Nous serons aussi vigilants contre certaines mauvaises idées qui peuvent émerger des régulateurs. La semaine dernière par exemple, l’ESMA, l’autorité européenne des marchés financiers, a recommandé aux autorités nationales compétentes de réduire la période de tolérance pour les PSAN déjà autorisés, de 18 mois à 12 mois. C’est une très mauvaise idée, car les autorités ne sont pas prêtes au flux entrant conséquent de candidatures qui est attendu.
Le départ soudain de Stéphanie Cabossioras à la tête de Binance France aura-t-il un impact sur la gouvernance de l’Adan ?
Elle était représentante titulaire de Binance au conseil d’administration de l’Adan. Le seul impact, c’est le changement de représentant au sein du conseil d’administration pour Binance. Ce sera un changement d’interlocuteur, mais certainement pas d’orientation pour l’Association, dont la stratégie a été actée en début d’année par les membres.
Faut-il s’inquiéter de son départ quand on connaît le contexte dans lequel évolue Binance depuis plusieurs mois ?
L’Association représente le secteur dans son ensemble et n’a pas vocation à commenter l’actualité de ses membres individuellement.
Quels sont les chantiers de l’Adan pour 2024 ?
Nous sommes en train d’établir les feuilles de route de nos cinq comités (PSAN, DeFi, NFT, juridique et tokenisation). Nos deux grandes ambitions qui les gouvernent sont l’européanisation et la diversification.
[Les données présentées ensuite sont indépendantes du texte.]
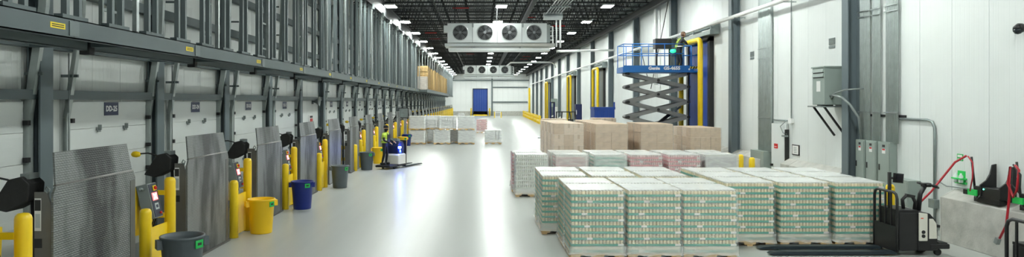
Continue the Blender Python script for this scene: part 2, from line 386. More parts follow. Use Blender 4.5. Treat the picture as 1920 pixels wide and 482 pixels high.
# posts standing in pairs on the beam
pm = MB()
pm.box(-.04, -.03, -.035, .035, 4.16, 7.9); pm.box(-.03, .03, -.035, -.027, 4.16, 7.9); pm.box(-.03, .03, .027, .035, 4.16, 7.9)
pm.box(.03, .04, -.035, .035, 4.16, 7.9)
pme = pm.mesh('post', 'slate2'); gme = None
y = 6.0; i = 0
MB().box(-7.3, -4.82, 62.5, 104.5, 3.92, 4.12).build('load_deck', 'slate2', mz); MB().box(-4.82, -4.76, 62.5, 104.5, 3.85, 4.16).build('load_deck_edge', 'slate', mz)
while y < 139:
    for dy in (-.145, .145) if not 62 < y < 104 else ():
        link('post', pme, mz, (BX-.06, y+dy, 0))
    MB().box(BX-.12, BX+.0, y-.3, y+.3, 4.16, 4.21).build('base_channel', 'slate', mz) if y < 45 else None
    if i % 3 == 1:
        g = MB().box(BX-.02, BX+.05, y+.42, y+.50, 4.16, 7.95).build('bright_post', 'galv', mz)
        MB().box(BX-.1, BX+.16, y+.35, y+.57, 7.72, 7.98).build('bracket', 'galvd', mz)
    if i % 4 == 2:
        for z in (4.7, 5.5, 6.3, 7.1, 7.9):
            MB().box(-6.9, -6.86, y-.22, y+.22, z, z+.05).build('rung', 'galvd', mz)
        for dy in (-.25, .25):
            MB().box(-6.93, -6.86, y+dy-.03, y+dy+.03, 4.04, 8.4).build('rear_post', 'galvd', mz)
    y += 1.146; i += 1
# wall girts
for z, h in ((3.08, .16), (3.93, .12), (4.95, .2), (6.0, .2), (7.2, .2)):
    MB().box(XL, XL+.18, 4, YB-1, z, z+h).build('girt', 'slate', wl)

# dock wall columns
wc2 = MB(); wc2.box(.03, .06, -.17, .17, 0, 8.7); wc2.box(-.16, -.13, -.17, .17, 0, 8.7); wc2.box(-.13, .03, -.015, .015, 0, 8.7)
wcm = wc2.mesh('dock_column', 'column')
for k in range(33):
    o = link('dock_column', wcm, None, (XL+.2, Y0+PITCH*(k+.5)-.33, 0))
    lab = ('slate steel column standing between dock doors, ' + ORD[k] + ' from the camera end') if k < 14 else 'slate steel dock column far down the dock row, %s from the camera end' % ORD[k]
    tag(o, lab, 'column', 'steel columns of the dock wall', 'structure')

# ---------------------------------------------------------------- dock doors
DW = 2.87
sec = MB(); sec.box(0, .05, -DW/2, DW/2, .004, .504)
for q in range(3): sec.box(.05, .056, -DW/2+.05, DW/2-.05, .06+q*.15, .14+q*.15)
secm = sec.mesh('door_section', 'door')
hk = MB(); hk.box(.05, .075, -.045, .045, -.01, .05); hk.box(.075, .14, -.012, .012, 0, .1); hk.box(.075, .10, -.05, .05, -.04, 0); hkm = hk.mesh('bumper_hook', 'boxgrey')
def track(side):
    t = MB(); yy = side*(DW/2+.06)
    pts = [(.05, yy, 0), (.05, yy, 2.75), (.32, yy, 4.6), (.42, yy, 7.6)]
    for a, b in zip(pts, pts[1:]):
        t.bar(a, b, .02, .11, 0, (1, 0, 0)); t.bar((a[0]+.06, a[1]+side*.04, a[2]), (b[0]+.06, b[1]+side*.04, b[2]), .10, .02, 0, (1, 0, 0))
    return t.mesh('track', 'track')
trk = {s: track(s) for s in (-1, 1)}
rol = MB()
for s in (-1, 1):
    for z in (.6, 1.1, 1.6, 2.1, 2.6): rol.box(.04, .12, s*(DW/2-.02)-.03*1, s*(DW/2-.02)+.03, z-.03, z+.03)
strut = MB().box(0, .3, -.02, .02, -.025, .025).mesh('track_strut', 'slate2')
hng = MB().box(.04, .12, -.04, .04, -.04, .04).mesh('roller_bracket', 'black')
sgn_m = MB().box(.057, .066, -.26, .26, -.13, .13).mesh('number_sign', 'navy')
ctp = MB().tube([(.18, 0, .2), (.18, 0, 2.9)], .012, 5).mesh('lift_cable', 'galvd')
BLANK = 5
ndoor = 0
for k in range(33):
    Y = Y0+PITCH*k
    if k == BLANK: continue
    num = 26-k if k < BLANK else 27-k
    ndoor += 1
    if k <= 12 and num > 0: lab = 'white sectional dock door ' + ('with a navy sign reading DD-%d' % num if k else 'cut off at the edge of the view, before the first navy sign')
    else: lab = 'white sectional dock door far down the row, %s from the camera end' % ORD[ndoor-1]
    d = struct('door_%d' % ndoor, lab, 'door', (XL, Y, 0), 'dock doors')
    for q in range(6): link('door_section', secm, d, (0, 0, q*.508))
    if k < 20:
        for dy in (-.5, .5):
            for z in (2.5, 1.25): link('bumper_hook', hkm, d, (0, dy, z))
        sg = link('number_sign', sgn_m, d, (0, 0, 2.9))
        if num > 0: text('DD-%d' % num, .15, 'white', sg, (.066, 0, 0), (R90, 0, R90), bold=.006)
    for s in (-1, 1):
        link('track', trk[s], d)
        if k < 16:
            for z in (3.5, 4.4, 5.4, 6.4): link('track_strut', strut, d, (.0+(.0), s*(DW/2+.12), z))
            for z in (1.6, 2.1, 2.7): link('roller_bracket', hng, d, (.03, s*(DW/2+.0), z))
            link('lift_cable', ctp, d, (.0, s*(DW/2+.2), 1.0))
# bay without a door: panelled wall with alarm and panel
b = thing('alarm_station', 'small red and white alarm plate on the bare wall bay between dock doors', 'alarm', (XL, Y0+PITCH*BLANK, 2.2))
MB().box(.0, .06, -.25, .25, -.2, .25).build('back_plate', 'paper', b); MB().box(.06, .09, -.15, .2, -.12, .1).build('red_plate', 'red', b); MB().box(.06, .08, -.2, .2, .13, .22).build('lettering_strip', 'ink', b)
b = thing('horn_speaker', 'grey horn speaker above the red alarm plate on bare wall bay', 'speaker', (XL, Y0+PITCH*BLANK+.45, 3.05))
MB().lathe([(.05, 0), (.07, .12), (.14, .25), (.22, .32), (.2, .31), (.06, .15)], 14, axis='X').build('horn', 'boxgrey', b); MB().box(0, .05, -.1, .1, -.12, .12).build('bracket', 'slate2', b)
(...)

Pour la première, nous avons accueilli ce matin notre nouvelle recrue, qui est “EU Policy Officer” et qui sera établie à Bruxelles pour mener les affaires européennes de l’association à travers un bureau de représentation. Ce qui est une très bonne nouvelle.
Et pour la deuxième ?
Pour la deuxième, nous représentons beaucoup d’autres usages que les usages financiers, avec des membres comme PMU, Sorare ou Casino. Nous portons la voix de très jeunes pousses, et des grands groupes qui ne sont pas web3 natifs. Notre objectif est donc d’élargir le spectre des sujets traités, parce qu’en réalité outre MiCa il y a beaucoup d’autres chantiers (métavers, les passeports sous forme de NFT…).
D’autant que l’actualité européenne sera très riche en 2024, avec les élections et le renouvellement de la Commission européenne. Nous devons rester connectés pour que les prochaines feuilles de route des institutions européennes permettent d’aider au développement du web3 en Europe.